● **Set task**
Return all of the data exactly as given.

════

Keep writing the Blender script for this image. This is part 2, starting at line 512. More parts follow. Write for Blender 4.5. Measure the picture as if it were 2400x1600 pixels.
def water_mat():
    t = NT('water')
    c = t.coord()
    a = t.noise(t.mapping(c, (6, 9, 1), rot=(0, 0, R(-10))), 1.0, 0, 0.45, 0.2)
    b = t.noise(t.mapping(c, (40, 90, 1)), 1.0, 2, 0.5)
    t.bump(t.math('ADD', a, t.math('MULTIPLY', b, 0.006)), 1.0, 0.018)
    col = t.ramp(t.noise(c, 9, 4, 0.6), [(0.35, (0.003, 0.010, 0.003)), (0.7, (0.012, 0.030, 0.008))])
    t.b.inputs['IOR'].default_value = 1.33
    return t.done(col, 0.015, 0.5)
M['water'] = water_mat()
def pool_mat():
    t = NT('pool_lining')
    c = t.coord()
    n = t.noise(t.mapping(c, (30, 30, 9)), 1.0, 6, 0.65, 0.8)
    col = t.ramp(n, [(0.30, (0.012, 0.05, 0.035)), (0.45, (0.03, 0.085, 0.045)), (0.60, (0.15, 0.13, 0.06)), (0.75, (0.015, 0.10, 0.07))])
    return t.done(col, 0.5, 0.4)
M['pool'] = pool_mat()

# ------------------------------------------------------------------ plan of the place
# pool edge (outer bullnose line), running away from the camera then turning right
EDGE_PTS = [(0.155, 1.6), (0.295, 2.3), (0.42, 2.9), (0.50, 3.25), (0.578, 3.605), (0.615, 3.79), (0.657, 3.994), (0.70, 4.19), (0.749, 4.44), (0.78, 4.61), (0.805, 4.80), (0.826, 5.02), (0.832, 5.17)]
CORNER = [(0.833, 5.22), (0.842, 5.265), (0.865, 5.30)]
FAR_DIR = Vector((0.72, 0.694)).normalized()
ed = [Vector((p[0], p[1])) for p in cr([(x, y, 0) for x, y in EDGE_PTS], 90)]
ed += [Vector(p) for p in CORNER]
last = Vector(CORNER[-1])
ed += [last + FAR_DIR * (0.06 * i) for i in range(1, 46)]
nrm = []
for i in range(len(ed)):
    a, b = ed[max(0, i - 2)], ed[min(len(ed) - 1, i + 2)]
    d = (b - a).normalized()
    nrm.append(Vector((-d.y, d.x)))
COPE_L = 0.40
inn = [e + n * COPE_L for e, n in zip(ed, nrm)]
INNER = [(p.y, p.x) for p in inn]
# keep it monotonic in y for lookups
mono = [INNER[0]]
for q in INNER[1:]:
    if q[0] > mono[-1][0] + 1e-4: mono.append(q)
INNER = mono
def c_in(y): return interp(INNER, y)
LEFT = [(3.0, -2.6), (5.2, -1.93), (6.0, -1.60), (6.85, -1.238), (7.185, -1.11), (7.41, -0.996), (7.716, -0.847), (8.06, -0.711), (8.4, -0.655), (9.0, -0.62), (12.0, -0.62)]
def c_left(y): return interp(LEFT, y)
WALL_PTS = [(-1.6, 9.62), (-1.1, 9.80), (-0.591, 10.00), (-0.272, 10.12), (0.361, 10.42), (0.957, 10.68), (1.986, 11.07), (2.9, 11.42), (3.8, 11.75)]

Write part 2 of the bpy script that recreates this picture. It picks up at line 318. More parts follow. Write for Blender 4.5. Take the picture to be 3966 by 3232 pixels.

════

● **Exercise output**
Keep writing the Blender script for this image. This is part 2, starting at line 512. More parts follow. Write for Blender 4.5. Measure the picture as if it were 2400x1600 pixels.
def water_mat():
    t = NT('water')
    c = t.coord()
    a = t.noise(t.mapping(c, (6, 9, 1), rot=(0, 0, R(-10))), 1.0, 0, 0.45, 0.2)
    b = t.noise(t.mapping(c, (40, 90, 1)), 1.0, 2, 0.5)
    t.bump(t.math('ADD', a, t.math('MULTIPLY', b, 0.006)), 1.0, 0.018)
    col = t.ramp(t.noise(c, 9, 4, 0.6), [(0.35, (0.003, 0.010, 0.003)), (0.7, (0.012, 0.030, 0.008))])
    t.b.inputs['IOR'].default_value = 1.33
    return t.done(col, 0.015, 0.5)
M['water'] = water_mat()
def pool_mat():
    t = NT('pool_lining')
    c = t.coord()
    n = t.noise(t.mapping(c, (30, 30, 9)), 1.0, 6, 0.65, 0.8)
    col = t.ramp(n, [(0.30, (0.012, 0.05, 0.035)), (0.45, (0.03, 0.085, 0.045)), (0.60, (0.15, 0.13, 0.06)), (0.75, (0.015, 0.10, 0.07))])
    return t.done(col, 0.5, 0.4)
M['pool'] = pool_mat()

# ------------------------------------------------------------------ plan of the place
# pool edge (outer bullnose line), running away from the camera then turning right
EDGE_PTS = [(0.155, 1.6), (0.295, 2.3), (0.42, 2.9), (0.50, 3.25), (0.578, 3.605), (0.615, 3.79), (0.657, 3.994), (0.70, 4.19), (0.749, 4.44), (0.78, 4.61), (0.805, 4.80), (0.826, 5.02), (0.832, 5.17)]
CORNER = [(0.833, 5.22), (0.842, 5.265), (0.865, 5.30)]
FAR_DIR = Vector((0.72, 0.694)).normalized()
ed = [Vector((p[0], p[1])) for p in cr([(x, y, 0) for x, y in EDGE_PTS], 90)]
ed += [Vector(p) for p in CORNER]
last = Vector(CORNER[-1])
ed += [last + FAR_DIR * (0.06 * i) for i in range(1, 46)]
nrm = []
for i in range(len(ed)):
    a, b = ed[max(0, i - 2)], ed[min(len(ed) - 1, i + 2)]
    d = (b - a).normalized()
    nrm.append(Vector((-d.y, d.x)))
COPE_L = 0.40
inn = [e + n * COPE_L for e, n in zip(ed, nrm)]
INNER = [(p.y, p.x) for p in inn]
# keep it monotonic in y for lookups
mono = [INNER[0]]
for q in INNER[1:]:
    if q[0] > mono[-1][0] + 1e-4: mono.append(q)
INNER = mono
def c_in(y): return interp(INNER, y)
LEFT = [(3.0, -2.6), (5.2, -1.93), (6.0, -1.60), (6.85, -1.238), (7.185, -1.11), (7.41, -0.996), (7.716, -0.847), (8.06, -0.711), (8.4, -0.655), (9.0, -0.62), (12.0, -0.62)]
def c_left(y): return interp(LEFT, y)
WALL_PTS = [(-1.6, 9.62), (-1.1, 9.80), (-0.591, 10.00), (-0.272, 10.12), (0.361, 10.42), (0.957, 10.68), (1.986, 11.07), (2.9, 11.42), (3.8, 11.75)]

Write part 2 of the bpy script that recreates this picture. It picks up at line 318. More parts follow. Write for Blender 4.5. Take the picture to be 3966 by 3232 pixels.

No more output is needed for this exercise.